Sterling fell versus its peers after the U.K. official stats agency the ONS reported the latest employment and unemployment data. Despite unemployment remaining close to recent record lows at 4.3%, the ONS posted a job loss metric of -14k for Q3, versus expectations of the creation of 50k jobs. Wage rises are running at circa 2.2% per annum, significantly below the 3% inflation figure. The inference analysts and investors have drawn, is that job creation (and the U.K. government and data sources have been highly creative with their schemes and methodology), may finally be running out of road, as there’s very little slack left in what (to all intents) is now a full employment economy. The U.K. pound fell versus the euro and rose versus the U.S. dollar.
U.S.DOLLAR
USD/JPY crashed through S3 at circa 12pm U.K. time, eventually printing a daily low of 112.81, before recovering to S1, to then slip back through S2 closing the day out down circa 0.7% at 112.8. It must be noted that yen made considerable gains versus the majority of its peers during Wednesday’s trading sessions. USD/CHF initially breached S1, to then recover, ending the day down circa 0.2% at 0.988. USD/CAD breached R1, ending the day up circa 0.3% at 1.276.
EURO
EUR/USD maintained (and added to) the considerable gains made on Tuesday, closing the day out up circa 0.2% at 1.178, having at one point breached R1. EUR/GBP also gave up some of its gains, having breached R1 whilst posting gains of 0.4%, the pair ended the day up 0.1% at 0.894. Price appears to be experiencing some expected resistance to the key handle of 90.00, having rejected it several times over recent days. Versus CHF and JPY the euro lost circa 0.2%, versus AUD and CAD the single bloc currency generated gains of circa 0.2%.
STERLING
Shortly after the publication of the latest employment/unemployment stats for the U.K. sterling fell versus its peers, however, the pound regained its losses, closing out up against most of its peers. GBP/USD initially breached R1 early in the European trading session, to then sink through the daily pivot point, eventually ending the day up circa 0.2%, at 1.316. Versus AUD, CAD and CHF the pound made gains. GPB/JPY whipsawed through a tight bearish range, falling through S2, to them recover to S1, closing down approx. 0.3% at 148.5.
GOLD
XAU/USD breached R1 reaching a four week high as New York’s markets opened, to eventually give up its gains as the session continued, ending the day resting close to the daily pivot point, at circa $1277 per ounce, down approx 0.2%. Having fallen considerably yesterday, the 100 DMA sited at $1278, is still acting as a key technical indicator for investor decision making.
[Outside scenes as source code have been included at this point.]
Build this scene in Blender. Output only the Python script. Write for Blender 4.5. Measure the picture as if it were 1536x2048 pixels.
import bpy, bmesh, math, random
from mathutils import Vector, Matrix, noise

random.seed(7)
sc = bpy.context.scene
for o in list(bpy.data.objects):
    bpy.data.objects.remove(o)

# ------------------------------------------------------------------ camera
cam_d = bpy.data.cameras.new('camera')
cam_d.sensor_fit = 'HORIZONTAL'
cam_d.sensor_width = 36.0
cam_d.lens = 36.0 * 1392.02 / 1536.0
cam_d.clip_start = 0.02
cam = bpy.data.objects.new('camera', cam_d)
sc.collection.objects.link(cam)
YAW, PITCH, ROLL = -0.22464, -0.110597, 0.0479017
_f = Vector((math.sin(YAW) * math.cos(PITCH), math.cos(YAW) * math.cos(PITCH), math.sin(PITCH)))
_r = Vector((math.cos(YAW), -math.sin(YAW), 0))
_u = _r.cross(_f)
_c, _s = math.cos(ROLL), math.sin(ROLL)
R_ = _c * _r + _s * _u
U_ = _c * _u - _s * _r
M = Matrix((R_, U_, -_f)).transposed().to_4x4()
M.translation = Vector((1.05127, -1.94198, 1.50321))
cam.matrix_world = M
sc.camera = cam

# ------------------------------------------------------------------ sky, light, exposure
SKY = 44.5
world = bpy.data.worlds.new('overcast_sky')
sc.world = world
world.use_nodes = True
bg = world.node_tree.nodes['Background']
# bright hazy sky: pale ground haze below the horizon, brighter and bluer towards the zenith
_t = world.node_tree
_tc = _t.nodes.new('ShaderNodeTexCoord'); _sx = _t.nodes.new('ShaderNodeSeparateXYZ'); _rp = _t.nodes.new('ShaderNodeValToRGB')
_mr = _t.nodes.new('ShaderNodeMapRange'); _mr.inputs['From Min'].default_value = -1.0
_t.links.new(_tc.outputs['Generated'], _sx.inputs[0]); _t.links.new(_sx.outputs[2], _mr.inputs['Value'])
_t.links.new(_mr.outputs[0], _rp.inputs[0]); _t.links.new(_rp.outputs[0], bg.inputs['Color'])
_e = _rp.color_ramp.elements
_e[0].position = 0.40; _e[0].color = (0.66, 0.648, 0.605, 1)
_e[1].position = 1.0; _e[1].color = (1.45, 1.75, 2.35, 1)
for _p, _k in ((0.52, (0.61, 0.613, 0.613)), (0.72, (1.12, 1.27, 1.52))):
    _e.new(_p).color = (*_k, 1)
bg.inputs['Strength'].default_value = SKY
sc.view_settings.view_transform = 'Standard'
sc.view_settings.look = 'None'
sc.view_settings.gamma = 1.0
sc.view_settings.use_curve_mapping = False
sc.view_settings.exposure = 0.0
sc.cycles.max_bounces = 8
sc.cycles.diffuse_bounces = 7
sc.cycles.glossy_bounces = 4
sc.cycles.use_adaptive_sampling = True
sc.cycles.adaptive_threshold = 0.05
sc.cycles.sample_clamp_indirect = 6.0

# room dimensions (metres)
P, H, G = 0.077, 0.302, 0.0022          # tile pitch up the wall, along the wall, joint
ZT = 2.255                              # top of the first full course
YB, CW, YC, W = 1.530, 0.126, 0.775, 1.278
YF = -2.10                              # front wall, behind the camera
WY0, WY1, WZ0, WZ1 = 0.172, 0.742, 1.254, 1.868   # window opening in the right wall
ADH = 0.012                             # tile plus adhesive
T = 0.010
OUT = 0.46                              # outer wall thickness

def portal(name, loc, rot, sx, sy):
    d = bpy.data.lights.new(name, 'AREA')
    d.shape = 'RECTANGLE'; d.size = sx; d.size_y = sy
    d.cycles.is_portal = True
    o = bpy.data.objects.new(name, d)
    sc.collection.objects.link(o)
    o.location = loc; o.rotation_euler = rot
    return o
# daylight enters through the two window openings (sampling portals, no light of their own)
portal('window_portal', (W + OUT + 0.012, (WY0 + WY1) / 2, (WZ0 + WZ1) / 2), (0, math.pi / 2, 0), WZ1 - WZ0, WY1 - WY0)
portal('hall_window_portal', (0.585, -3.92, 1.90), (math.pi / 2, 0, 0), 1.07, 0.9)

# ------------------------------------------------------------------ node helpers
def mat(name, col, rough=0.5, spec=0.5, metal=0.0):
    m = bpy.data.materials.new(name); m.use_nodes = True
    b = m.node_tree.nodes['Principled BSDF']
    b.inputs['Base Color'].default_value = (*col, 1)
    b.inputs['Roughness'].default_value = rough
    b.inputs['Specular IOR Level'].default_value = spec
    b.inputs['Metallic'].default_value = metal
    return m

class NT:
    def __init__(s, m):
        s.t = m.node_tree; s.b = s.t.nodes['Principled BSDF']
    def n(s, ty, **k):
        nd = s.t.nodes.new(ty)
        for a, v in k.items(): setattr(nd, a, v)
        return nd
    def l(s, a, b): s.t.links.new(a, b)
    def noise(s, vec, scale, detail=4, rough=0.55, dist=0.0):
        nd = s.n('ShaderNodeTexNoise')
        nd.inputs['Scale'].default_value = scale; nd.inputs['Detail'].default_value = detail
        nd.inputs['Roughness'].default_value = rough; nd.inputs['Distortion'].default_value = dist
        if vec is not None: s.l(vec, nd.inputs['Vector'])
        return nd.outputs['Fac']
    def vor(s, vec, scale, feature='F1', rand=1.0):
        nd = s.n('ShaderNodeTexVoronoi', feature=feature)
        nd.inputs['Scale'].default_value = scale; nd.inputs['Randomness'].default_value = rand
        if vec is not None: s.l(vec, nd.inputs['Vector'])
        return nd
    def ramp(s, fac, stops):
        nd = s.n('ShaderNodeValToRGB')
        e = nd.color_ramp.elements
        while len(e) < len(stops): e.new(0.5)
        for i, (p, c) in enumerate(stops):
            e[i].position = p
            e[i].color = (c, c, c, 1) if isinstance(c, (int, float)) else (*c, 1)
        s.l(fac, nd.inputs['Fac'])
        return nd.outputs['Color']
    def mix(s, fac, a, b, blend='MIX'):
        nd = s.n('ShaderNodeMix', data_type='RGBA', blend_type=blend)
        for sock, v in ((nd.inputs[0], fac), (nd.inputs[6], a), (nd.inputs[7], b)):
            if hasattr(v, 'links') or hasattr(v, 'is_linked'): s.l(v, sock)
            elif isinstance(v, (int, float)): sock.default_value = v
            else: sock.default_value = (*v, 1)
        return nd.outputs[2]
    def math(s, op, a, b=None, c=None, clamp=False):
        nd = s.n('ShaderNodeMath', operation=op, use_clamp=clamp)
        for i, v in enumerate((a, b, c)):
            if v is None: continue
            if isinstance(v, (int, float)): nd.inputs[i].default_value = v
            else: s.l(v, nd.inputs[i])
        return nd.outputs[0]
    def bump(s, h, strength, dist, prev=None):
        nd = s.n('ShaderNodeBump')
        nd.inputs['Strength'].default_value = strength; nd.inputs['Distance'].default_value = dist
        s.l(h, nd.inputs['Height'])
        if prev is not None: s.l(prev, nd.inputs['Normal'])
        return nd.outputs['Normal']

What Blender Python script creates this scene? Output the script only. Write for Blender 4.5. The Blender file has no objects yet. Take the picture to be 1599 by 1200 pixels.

EQUITIES SNAPSHOT FOR NOVEMBER 15th
• DJIA closed down 0.59%.
• SPX closed down 0.55%.
• FTSE 100 closed down 0.56%.
• DAX closed down 0.44%.
• CAC closed down 0.27%.
KEY ECONOMIC CALENDAR EVENTS FOR NOVEMBER 16th
• GBP Retail Sales Ex Auto Fuel (YoY) (OCT).
• EUR Euro-Zone Consumer Price Index (YoY) (OCT F).
• USD Initial Jobless Claims (NOV 11).
• USD Import Price Index ex Petroleum (MoM) (OCT).
• USD Export Price Index (YoY) (OCT).
• USD Industrial Production (MoM) (OCT).
• USD Manufacturing (SIC) Production (OCT).
• NZD BusinessNZ Manufacturing PMI (OCT).